Per il complesso termale di Acireale i nodi sono molto più seri
Adesso se da un lato alle terme di Sciacca il flusso di acqua termale è stato ripristinato, per il complesso termale di Acireale i nodi sono molto più seri e il rischio è che la falda rimasta inutilizzata per dieci anni si sia deteriorata irrimediabilmente. “Le terme di Acireale erano perfettamente funzionanti quando vennero chiuse nel 2015. La Regione allora, liquidato l’Ente Terme e trasferiti tutti i dipendenti, ha abbandonato prima le terme che oggi sono disintegrate e poi conseguentemente il vicino albergo, l’Excelsior Palace”. A dirlo è l’ex dirigente regionale Tuccio D’Urso.
La questione legata all’albergo vicino alle terme
In questo contesto di generale abbandono delle strutture termali si inserisce proprio il caso del vicino albergo delle terme. Un complesso turistico a cinque stelle che la Regione ha totalmente abbandonato facendolo distruggere da vandali, incuria e abbandono in pochissimi anni.
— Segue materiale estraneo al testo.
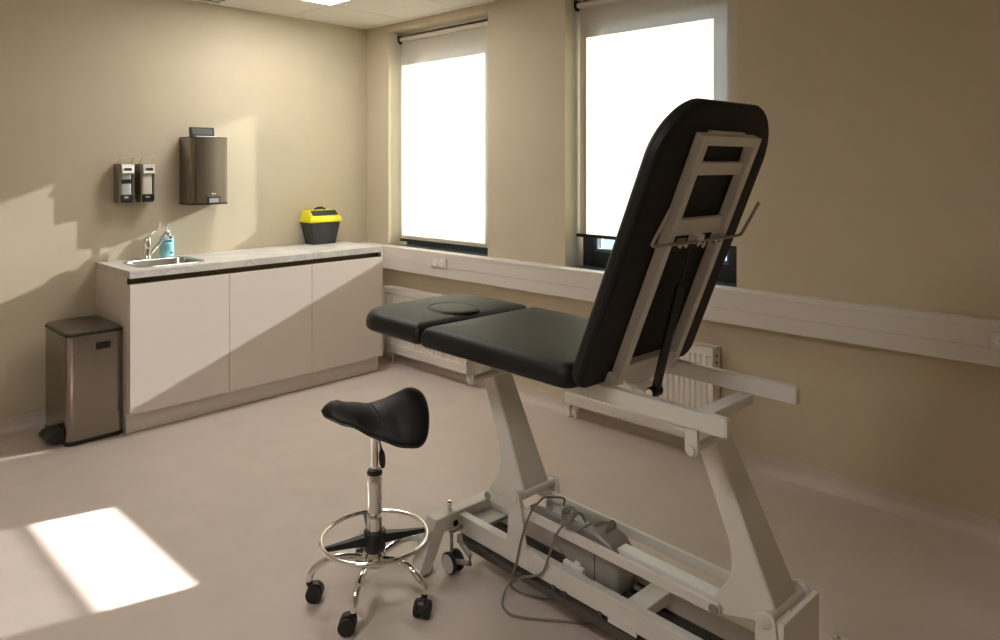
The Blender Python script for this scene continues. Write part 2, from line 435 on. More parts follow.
# soap bottle
b_ = soap = thing('soap_bottle', 'turquoise pump soap bottle beside the tap on the worktop', 'bottle', (.055, -1.664, CH), PI * .5)
def oval(rx, ry, z, n=24): return [Vector((rx * math.cos(2 * PI * k / n), ry * math.sin(2 * PI * k / n), z)) for k in range(n)]
bm = B(); loft(bm, [oval(.036, .022, .0005), oval(.041, .025, .004), oval(.041, .025, .115), oval(.038, .024, .128), oval(.028, .02, .14), oval(.015, .015, .147), oval(.013, .013, .15)]); obj('bottle_body', bm, M['cyan'], b_)
bm = B(); lathe(bm, [(.016, .149), (.016, .168), (.009, .172), (.005, .174), (.005, .20), (.009, .201), (.009, .209)], n=16); tube(bm, [(0, 0, .205), (.0, -.03, .203), (0, -.036, .198)], .0045, 8); obj('pump', bm, M['whiter'], b_)
bm = B()
for (x0, x1, z0, z1) in ((-.022, -.017, .098, .108), (-.015, -.008, .098, .107), (-.006, 0, .099, .108), (.002, .009, .098, .107), (.011, .018, .098, .108), (-.012, -.002, .076, .079), (0, .01, .076, .079), (.012, .024, .024, .033)):
    box(bm, (x0, -.0262, z0), (x1, -.0235, z1))
for k in range(4): box(bm, (-.018, -.0262, .066 - k * .007), (.012, -.0238, .0672 - k * .007))
obj('label_print', bm, M['print'], b_, smooth=False)

soap.scale = (1.12, 1.12, 1.04)
# yellow-lidded box on the worktop
y = thing('waste_box', 'charcoal waste box with a bright yellow lid at the window end of the worktop', 'waste box', (.086, -.500, CH))
bm = B()
def rr(hx, hy, z, r=.012, oy=0, ox=0): return [Vector((px + ox, py + oy, z)) for px, py in rrect(-hx, hx, -hy, hy, [r] * 4, 4)]
loft(bm, [rr(.055, .096, .0005), rr(.057, .098, .004), rr(.075, .128, .172), rr(.078, .131, .174), rr(.078, .131, .180)]); obj('box_body', bm, M['char'], y)
bm = B()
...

“Nel 2016 l’albergo era perfettamente idoneo. Io l’ho periziato per conto della Regione – aggiunge l’ex direttore regionale delle Infrastrutture – nel volgere di pochi anni per colpevole abbandono questa struttura di alto livello è stata completamente distrutta. Il problema _ aggiunge l’ex dirigente regionale – è che alla Regione non importano queste strutture. Allora furono pagati sette milioni per togliere le ipoteche sul bene, attraverso la finanziaria regionale. L’albergo era ipotecato perché i gestori non avevano mai pagato un mutuo acceso con l’ex Banco di Sicilia-Unicredit. Ovviamente il mancato pagamento fece crescere l’onere del mutuo e alla fine l’albergo finì in mano a una finanziaria di proprietà di un imprenditore australiano che aveva anche acquisito il centro sportivo collegato all’albergo che si trova proprio di fronte all’entrata principale dell’hotel. Per potere riscattare i due beni la Regione versò, ai tempi del governatorato di Musumeci e dell’assessore Armao, i sette milioni. Una volta che i due beni entrarono nella piena proprietà delle Regione, sono stati abbandonati così come tutto il patrimonio delle terme. Allora io feci la perizia sull’albergo e scrissi che era ancora perfetto, in ottime condizioni. Bisognava solo fare le pulizie. Ma invece è stato colpevolmente abbandonato”.